Formula from patent: (R0 + 1) / R1
- R0 = pages with positive referral signals (receive traffic, users engage)
- R1 = total crawled pages
What to check:
- Crawl all pages via Screaming Frog or similar
- Identify "anchor pages" — pages dragging down the site ratio
- Common anchor page types: thin category archives, auto-generated tag pages, low-traffic product variants, test pages, thin affiliate pages
- The fix: noindex anchor pages OR upgrade them to genuinely useful content
Scoring: 0-20 points (highest weight — site-level signals propagate to all pages).
Signal 6: Bounce Pad Detection
Source: Slawski, "How Google Might Filter Out Duplicate Pages from Bounce Pad Sites"
Bounce pad pages are designed to rank in Google and then immediately pass users through to another destination. They provide no value in themselves — they exist only as a traffic relay.
Red flags:
- Page content is thin (under 300 words) with a prominent call-to-action to leave
- Affiliate pages where all content leads to a merchant site
- "Review" pages where the only real content is an affiliate link
- Pages that automatically redirect after a short delay
- Pages where the primary CTA is "Visit Site" with no real informational content
Scoring: 0-10 points. If bounce pad pattern detected: 0.
Signal 7: User Engagement
Patent: US9558233B1 — dwell time / selection quality score
Google measures the time between when a user clicks a result and when they return to the SERP. Long dwell time = satisfied user. Immediate return = pogo-stick = dissatisfied user.
What to check:
- Average session duration for organic landing pages (Google Analytics)
- Bounce rate segmented by organic traffic source
- Scroll depth for key pages (does content pull users in or do they leave at the fold?)

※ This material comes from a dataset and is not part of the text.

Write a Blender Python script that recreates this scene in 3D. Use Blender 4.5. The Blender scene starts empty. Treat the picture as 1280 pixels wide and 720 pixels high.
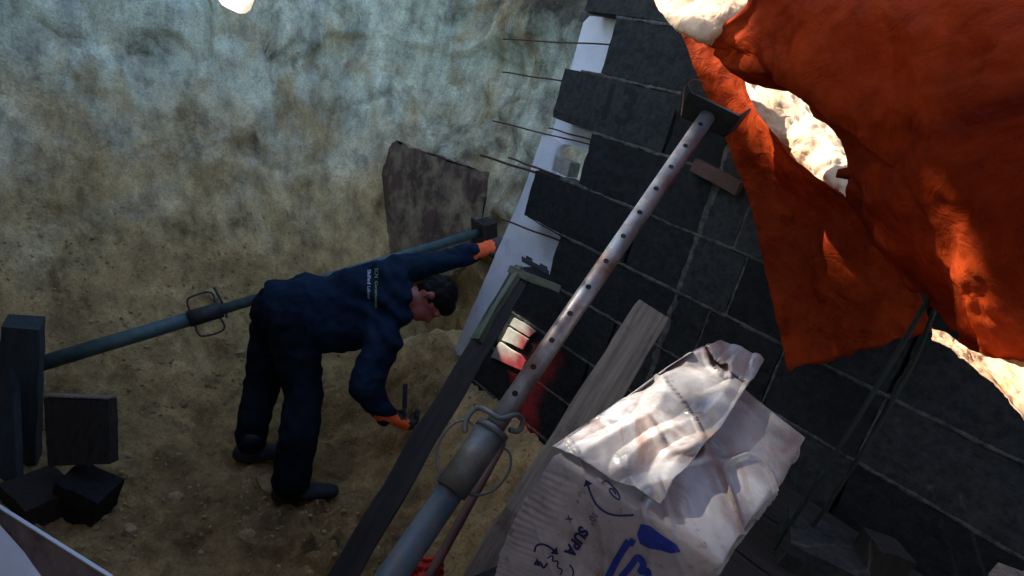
import bpy, bmesh, math, random
from mathutils import Vector, Matrix, noise, Quaternion
random.seed(11)
R = math.radians
scene = bpy.context.scene
COL = scene.collection

# ------------------------------------------------------------------ camera frame
F0 = 800.0
pitch, roll, yaw = R(18.0), R(14.8), R(-45.25)
CF = Vector((math.sin(yaw)*math.cos(pitch), math.cos(yaw)*math.cos(pitch), -math.sin(pitch)))
_r = Vector((math.cos(yaw), -math.sin(yaw), 0)); _u = _r.cross(CF)
CR = math.cos(roll)*_r + math.sin(roll)*_u
CU = -math.sin(roll)*_r + math.cos(roll)*_u
def ray(x, y): return CR*((x-640)/F0) - CU*((y-360)/F0) + CF
def P(x, y, d): return ray(x, y)*d
def onY(x, y, Y): q = ray(x, y); return q*(Y/q.y)
def onZ(x, y, Z): q = ray(x, y); return q*(Z/q.z)
def px(v):
    d = v.dot(CF); return 640+F0*v.dot(CR)/d, 360-F0*v.dot(CU)/d
SUN = Vector((-.75, -.45, .65)).normalized()

# ------------------------------------------------------------------ helpers
def link(o): COL.objects.link(o); return o
def smooth(me, flag=True):
    for p in me.polygons: p.use_smooth = flag
def mesh_obj(name, verts, faces, mats, parent=None, sm=False, mi=None):
    me = bpy.data.meshes.new(name)
    me.from_pydata([tuple(v) for v in verts], [], faces)
    if not isinstance(mats, (list, tuple)): mats = [mats]
    for m in mats: me.materials.append(m)
    if mi:
        for p, k in zip(me.polygons, mi): p.material_index = k
    me.update(); smooth(me, sm)
    o = link(bpy.data.objects.new(name, me))
    if parent: o.parent = parent
    return o
def bm_obj(name, bm, mats, parent=None, sm=False):
    me = bpy.data.meshes.new(name)
    bmesh.ops.recalc_face_normals(bm, faces=bm.faces)
    bm.to_mesh(me); bm.free()
    if not isinstance(mats, (list, tuple)): mats = [mats]
    for m in mats: me.materials.append(m)
    smooth(me, sm)
    o = link(bpy.data.objects.new(name, me))
    if parent: o.parent = parent
    return o
def tag(o, label=None, cat=None, group=None, kind=None):
    if label: o['label'] = label
    if cat: o['category'] = cat
    if group: o['group'] = group
    if kind: o['kind'] = kind
    return o
def empty(name, label, cat, group=None):
    o = link(bpy.data.objects.new(name, None)); o.empty_display_size = .1
    return tag(o, label, cat, group)
def fbm(p, s=1.0, o=4, seed=0.0):
    v = Vector((p[0]*s+seed, p[1]*s-seed, p[2]*s+seed*.5)); a = 1; t = 0
    for i in range(o):
        t += a*noise.noise(v); v = v*2.03; a *= .5
    return t
def sm(t): t = max(0, min(1, t)); return t*t*(3-2*t)
def frame(d, up=Vector((0, 0, 1))):
    z = d.normalized(); x = up.cross(z)
    if x.length < 1e-4: x = Vector((1, 0, 0))
    x.normalize(); return x, z.cross(x), z
def tube(bm, pts, rad, n=14, caps=True):
    """swept tube through pts; rad a number or list"""
    if not isinstance(rad, (list, tuple)): rad = [rad]*len(pts)
    rings = []; prevx = None
    for i, p in enumerate(pts):
        d = (pts[min(i+1, len(pts)-1)]-pts[max(i-1, 0)]).normalized()
        if prevx is None: x, y, z = frame(d)
        else:
            x = (prevx-d*prevx.dot(d)).normalized(); y = d.cross(x)
        prevx = x
        rings.append([bm.verts.new(p+(x*math.cos(2*math.pi*k/n)+y*math.sin(2*math.pi*k/n))*rad[i]) for k in range(n)])
    for a, b in zip(rings, rings[1:]):
        for k in range(n): bm.faces.new((a[k], a[(k+1) % n], b[(k+1) % n], b[k]))
    if caps:
        bm.faces.new(rings[0][::-1]); bm.faces.new(rings[-1])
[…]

- Pages-per-session for organic entrances
- Return visit rate from organic traffic
Pogo-stick pattern: If users consistently return to SERP within 10-30 seconds of clicking your result, this is a direct negative quality signal that suppresses rankings.
Scoring: 0-5 points.
Signal 8: Content Depth
Patent: US8898296B2 — boilerplate detection via DOM tree analysis
Google's system parses the DOM tree to separate boilerplate content (navigation, sidebar, footer, repeated elements) from main content. It then evaluates the depth and value of what remains.
What to check:
- Strip boilerplate from the page and read what's left — does it stand alone as valuable?

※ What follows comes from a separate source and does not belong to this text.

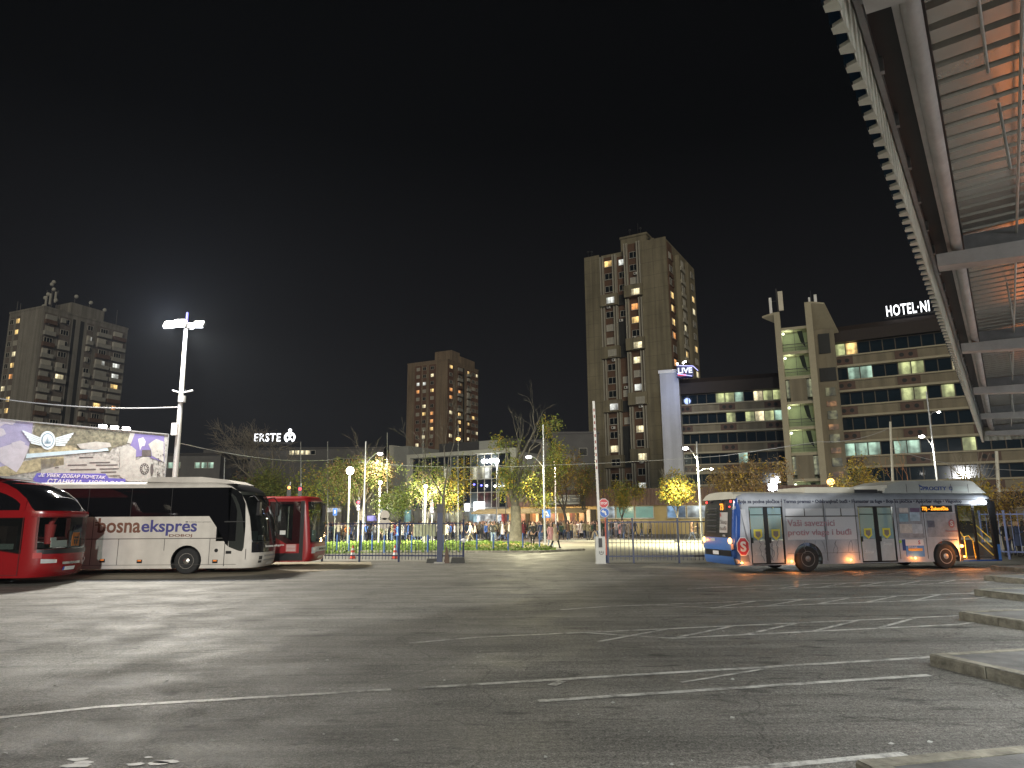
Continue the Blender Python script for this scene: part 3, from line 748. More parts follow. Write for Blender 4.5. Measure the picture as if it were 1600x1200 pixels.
arch2 = lambda x: min(arch(max(-3.4, min(x - .12, -1.2))) + .10, 3.4) if x > -3.3 else 3.34
gridside(XS2, lambda x: max(2.42, arch(min(-1.2, x)) - .01) if x < -1.15 else 2.42, arch2, 'roof_arch', red, .016)
br.side([(-2.4, 1.22), (-1.02, 1.0), (-1.02, 2.18), (-2.4, 2.18)], 'door_window', glass('coach_door_glass2', (.01, .01, .01), .55, .04), cr_)
br.side([(-2.5, 1.15), (-2.4, 1.15), (-2.4, 2.2), (-2.5, 2.2)], 'door_seam', black, cr_)
br.side([(-11.8, 1.5), (-2.55, 1.5), (-2.55, 2.2), (-11.8, 2.2)], 'lower_side_glass', coach_glass, cr_)
q = MB(); q.box(-1.03, -1.0, -1.284, -1.276, .35, 2.2); q.box(-2.4, -1.0, -1.284, -1.276, .33, .35); q.build('panel_seam', mat('red_seam', (.06, .004, .004), .5), cr_)
x, z = -1.95, .95
q = MB(); q.lathe([(.11, -1.284), (.11, -1.27)], 16, 0, Matrix.Translation((x, 0, z)), 'Y'); q.build('door_handle', black, cr_)
for s in (-1, 1):
    br.fpatch(s * .88, s * .58, lambda p: .70 - .0 * p, lambda p: .80 + .10 * (abs(p) - .5), .014, 'headlight', lens, cr_, 8, 3)
    br.fpatch(s * .96, s * .87, .86, 1.04, .02, 'headlight', mat('lens_red', (.5, .1, .1), .1, .3), cr_, 4, 3)
br.fpatch(-.42, .28, .64, .72, .016, 'front_grille', mat('chrome_strip', (.5, .5, .5), .2, .8), cr_, 8, 1)
br.fpatch(-.30, .10, .44, .56, .022, 'number_plate', white_paint, cr_, 8, 1)
br.fpatch(-.36, -.30, .44, .56, .022, 'plate_band', mat('plate_blue', (.03, .08, .4), .4), cr_, 2, 1)
q = MB(); q.box(-1.5, -.35, -1.1, 1.1, 1.05, 1.14); q.build('dashboard', cavity_m, cr_)
q = MB(); q.box(-.30, -.28, -.86, -.02, 1.2, 1.42); q.box(-.34, -.32, -.84, -.55, 1.42, 1.52); q.build('dash_card', paper, cr_)
q = MB(); q.cbox((-.27, .42, 1.44), (.02, .40, .46)); oc = q.build('school_card', mat('card_orange', (.62, .17, .02), .6), cr_)
q = MB()
for dy in (-.07, .06): q.cbox((-.255, .42 + dy, 1.36), (.01, .05, .16)); q.sphere((-.255, .42 + dy, 1.5), .035); q.bar((-.255, .42 + dy, 1.42), (-.255, .47 + dy, 1.38), .01, .03)
q.build('children_symbol', black, oc)
q = MB(); q.tube([(-.6, -.52, 1.30), (-.6, -.50, 1.95)], [.13, .17], 12); q.tube([(-.6, -.5, 1.95), (-.5, -.45, 2.2)], .08, 8); q.build('driver_coat', mat('coat_red', (.35, .03, .03), .7), cr_, smooth=True)
q = MB(); q.box(-2.0, -1.7, -1.0, -.5, 1.1, 1.9); q.build('driver_seat', mat('seat_brown', (.12, .06, .05), .8), cr_)
q = MB(); q.box(-2.30, -1.75, -1.262, -1.25, 1.38, 1.56); q.box(-2.3, -2.05, -1.262, -1.25, 1.60, 1.86); q.box(-2.0, -1.25, -1.262, -1.25, 1.16, 1.34); q.build('door_notice', paper, cr_)
br.side([(-11.6, 1.5), (-1.2, 1.5), (-1.2, 3.05), (-11.6, 3.05)], 'far_side_glass', coach_glass, cr_, .01, .01, 1)
bw.side([(-11.8, 2.2), (-1.2, 2.2), (-1.2, 3.2), (-11.8, 3.2)], 'far_side_glass', coach_glass, cw, .01, .01, 1)
q = MB(); a, b_ = br.front(-.3, 1.14, .03), br.front(-.05, 1.9, .03); q.tube([a, b_], .012, 6); q.build('wiper', black, cr_)
q = MB(); q.prism([(-4.6, -.8, 3.52), (-4.4, -.8, 3.62), (-2.5, -.8, 3.6), (-2.2, -.8, 3.5)], (0, 1.6, 0)); q.build('roof_unit', black, cr_)
q = MB(); q.box(-11.4, -2.6, -.85, .85, 3.535, 3.56); q.build('roof_skin', black, cr_)
for x in (-3.05, -9.2):
    wheel(cr_, x, -1.10, .5, chrome, 'alloy'); wheel(cr_, x, 1.10, .5, chrome, 'alloy', 1)

# ---- red intercity bus behind the white coach
IX, IY = -8.82, 31.55 + 1.275
ci = thing('red_intercity_bus', 'boxy red intercity bus with a white front band parked beyond the white coach', 'bus', (IX, IY, 0))
T = place(IX, IY, 0)
bi = Body(12.0, 2.55, [(.25, -.14), (.45, -.02), (.7, 0), (1.0, -.01), (2.0, -.10), (2.85, -.2), (3.0, -.26), (3.1, -.4)], [(.25, .05), (3.1, .2)], 4.2, .5, 6, .3, [(2.9, 0), (3.03, .06), (3.1, .2)])
redi = mat('intercity_red', (.25, .010, .012), .3, 0, .08, 1.5)
P_ = lambda x, y: pixside(T, bi, x, y)
cut = MB()
for x in (-2.75, -8.8): arch_cut(cut, x, .58, -1.5, 1.5, .5)
cut.prism([(-1.0, -1.18, 1.08), (-1.0, 1.18, 1.08), (-1.0, 1.18, 2.78), (-1.0, -1.18, 2.78)], (1.5, 0, 0), 1)
cut.prism([(-1.75, -1.6, 1.55), (-.95, -1.6, 1.15), (-.95, -1.6, 2.75), (-1.75, -1.6, 2.75)], (0, .6, 0), 1)
cut.prism([(-3.5, 1.0, 1.25), (-.42, 1.0, 1.2), (-.42, 1.0, 2.7), (-3.5, 1.0, 2.7)], (0, .6, 0), 1)
finish_body(bi, [.25, .45, .7, .9, 1.1, 1.4, 1.8, 2.2, 2.6, 2.85, 2.95, 3.03, 3.1], 'body', [redi, cavity_m], ci, cut)
bi.fpatch(-.94, .94, 1.02, 2.84, .012, 'windscreen', glass('intercity_glass', (.01, .012, .012), .7, .03), ci, 20, 8)
bi.fpatch(-.94, .94, 2.5, 2.86, .018, 'destination_panel', glass('dest_glass', (.02, .02, .02), .1), ci, 16, 2)
bi.side([(-11.6, 1.55), (-2.1, 1.55), (-1.2, 1.02), (-.62, 1.02), (-.62, 2.86), (-11.6, 2.86)], 'side_glass', glass('intercity_side_glass', (.008, .008, .009), .3, .04), ci)
bi.side([(-.62, .3), (-.45, .3), (-.45, 2.88), (-.62, 2.88)], 'door_pillar', black, ci, .004)
bi.side([(-1.95, .3), (-1.88, .3), (-1.88, 1.45), (-1.95, 1.45)], 'door_seam', black, ci)
bi.side([(-1.9, .30), (-.62, .30), (-.62, .62), (-1.9, .62)], 'step_panel', black, ci)
bi.side([(-1.2, .68), (-.74, .68), (-.74, 1.0), (-1.2, 1.0)], 'notice_panel', mat('notice_red', (.4, .16, .15), .5), ci, .008)
q = MB()
for z in (.72, .78, .84, .9, .96): q.box(-1.16, -.78, -1.298, -1.290, z, z + .018)
q.build('notice_lines', paper, ci)
bi.side([(-1.5, 1.42), (-1.25, 1.42), (-1.25, 1.6), (-1.5, 1.6)], 'window_notice', paper, ci, .012)
bi.side([(-1.62, 2.0), (-1.5, 2.0), (-1.5, 2.5), (-1.62, 2.5)], 'cabin_lamp', glow('cabin_light', (1, .97, .9), 1.5), ci, -.02)
bi.fpatch(-.72, .72, .66, .88, .014, 'front_band', mat('intercity_white', (.6, .6, .6), .3), ci, 14, 2)
text('lettering', 'INTERCITY', mat('letter_dark', (.1, .09, .09), .5), ci, bi.front(-.25, .72, .03), (R(90), 0, R(88)), .9, .09, bold=.02)
for s in (-1, 1): bi.fpatch(s * .90, s * .66, lambda p: .60, lambda p: .86, .018, 'headlight', lens, ci, 6, 3)
bi.fpatch(-.25, .3, .36, .47, .02, 'number_plate', white_paint, ci, 6, 1)
q = MB(); q.box(-.9, -.2, -1.1, 1.1, .95, 1.06); q.build('dashboard', cavity_m, ci)
q = MB(); q.box(-.30, -.28, -.6, .1, 1.1, 1.35); q.box(-.35, -.33, -.3, .3, 1.1, 1.6); q.build('dash_card', mat('card_teal', (.30, .42, .38), .7), ci)
q = MB(); q.tube([(-.5, -.7, 1.1), (-.5, -.7, 1.5)], .12, 8); q.build('hanging_vest', mat('card_orange', (.62, .17, .02), .6), ci)
q = MB(); a = bi.front(-.8, 2.75, .02); q.tube([a, a + Vector((.4, .02, .08)), a + Vector((.55, .2, -.05))], .03, 8); q.cbox(a + Vector((.55, .22, -.4)), (.14, .24, .7)); q.build('mirror', black, ci, smooth=True)
for x in (-2.75, -8.8):
    wheel(ci, x, -1.10, .5, rimgrey); wheel(ci, x, 1.10, .5, rimgrey, 'steel', 1)
# ---- city bus with advertising wrap
BA = R(11.0)
rw = Vector((11.1, 27.0, 0)); du = Vector((math.cos(BA), math.sin(BA), 0)); dn = Vector((-math.sin(BA), math.cos(BA), 0))
F0 = rw + du * 8.72 + dn * 1.275                                   # centre of the front face
cb = thing('city_bus', 'grey wrapped low floor city bus with blue ends and roof tanks turning past the platform', 'bus', F0, BA)
T = place(F0.x, F0.y, BA)
bc = Body(11.75, 2.55, [(.25, -.10), (.4, -.02), (.8, 0), (1.3, -.03), (2.2, -.12), (2.8, -.22), (2.92, -.36)],
          [(.28, .10), (.45, .02), (.9, 0), (1.35, .02), (2.4, .12), (2.8, .22), (2.92, .5)], 4.2, .45, 5.0, .28, [(2.72, 0), (2.82, .04), (2.90, .16), (2.95, .34)])
wrap = mat('bus_wrap', (.36, .385, .43), .35, 0, .2, 1.4, streak=.22)
busblue = mat('bus_blue', (.06, .17, .48), .35, 0, .08, 1.5)
busdblue = mat('bus_dark_blue', (.02, .07, .28), .25, 0, .08)
roofcream = mat('bus_roof', (.50, .48, .40), .5, 0, .12, 1.5)
P_ = lambda x, y: pixside(T, bc, x, y)
fw, rwx = -2.72, -8.72
X = lambda px: P_(px, 840)[0]
z_top, z_sill, z_win = 2.42, .30, 1.18
win = [(X(1229), X(1291)), (X(1292), X(1343))]
doors = [(X(1171), X(1227)), (X(1343), X(1401)), (-2.03, -.42)]
cut = MB()
for x in (fw, rwx): arch_cut(cut, x, .60, -1.5, 1.5, .48)
for a, b_ in doors: cut.box(a + .04, b_ - .04, -1.5, -1.0, z_sill, z_top, 1)
for a, b_ in win: cut.box(a + .05, b_ - .05, -1.5, -1.0, z_win, 2.34, 1)
cut.box(X(1402), X(1447), -1.5, -1.0, 1.15, 2.34, 1) if False else None
for k in range(5): cut.box(-10.2 + 1.75 * k, -8.6 + 1.75 * k, 1.0, 1.5, 1.1, 2.4, 1)
cut.box(-1.3, -.3, 1.0, 1.5, 1.0, 2.3, 1)
cut.prism([(-.7, -1.12, .95), (-.7, 1.12, .95), (-.7, 1.12, 2.5), (-.7, -1.12, 2.5)], (1.2, 0, 0), 1)
finish_body(bc, [.28, .35, .45, .6, .9, 1.1, 1.35, 1.6, 2.0, 2.4, 2.6, 2.72, 2.8, 2.86, 2.9, 2.93, 2.95], 'body', [wrap, cavity_m], cb, cut)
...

- Word count of main content only (not including nav/footer/sidebar)
- Does the content cover the topic with genuine depth, or does it skim the surface?
- Are there factual claims that could be verified and are they backed up?
- Does the content contain original analysis, examples, or data — or just restate common knowledge?
Thresholds:
- 1,000+ words of unique main content with genuine depth: STRONG
- 500-1,000 words with real value: ACCEPTABLE
- Under 500 words or thin coverage: THIN CONTENT FLAG
Scoring: 0-5 points.
Scoring Matrix
| Signal | Weight | Your Score |
|---|---|---|
| Content Uniqueness | 20 | /20 |
| Ad-to-Content Ratio | 15 | /15 |
| Expert Authorship | 15 | /15 |
| Referral-to-Page Ratio | 10 | /10 |
| Site-Level Quality Score | 20 | /20 |
| Bounce Pad Detection | 10 | /10 |
| User Engagement | 5 | /5 |
| Content Depth | 5 | /5 |
| TOTAL | 100 | /100 |
Score Interpretation
| Score | Verdict | Action |
|---|---|---|
| 80-100 | Quality Passes | Maintain and monitor |
| 60-79 | Moderate Risk | Address weakest signals within 30 days |
| 40-59 | High Risk | Site-level cleanup required immediately |
| Below 40 | Panda Suppression Likely | Significant site audit and content prune needed |
Site-Level Audit Process
When running site-level (not just page-level):
- Crawl the entire domain (Screaming Frog or Sitebulb)
- Segment pages into: High quality / Marginal / Thin / Anchor (zero-traffic)
- Calculate ratio: (high quality pages) / (total crawled pages) — target above 0.7
- Decision per anchor page: noindex it, improve it, or 301 redirect it to the nearest relevant quality page
- Never delete pages that have inbound links without redirecting
- Monitor in Search Console after changes — Panda recoveries typically take 3-6 months to show in rankings
Common Misdiagnoses
"My content is good, so Panda shouldn't affect me." Site-level quality score means your good pages share domain-level quality signals with your thin pages. You can have 50 excellent pages and 200 thin auto-generated pages — the thin pages drag down the whole domain.
"I'll just noindex everything." Noindexing thin pages is correct. But noindexing too aggressively removes pages Google might be crawling for link equity. The fix is surgical: noindex only zero-value pages, improve marginal pages.
"Panda was years ago." Panda signals are baked into Google's core ranking algorithm as of 2016. The patents remain active. The signals are evaluated continuously, not in discrete updates.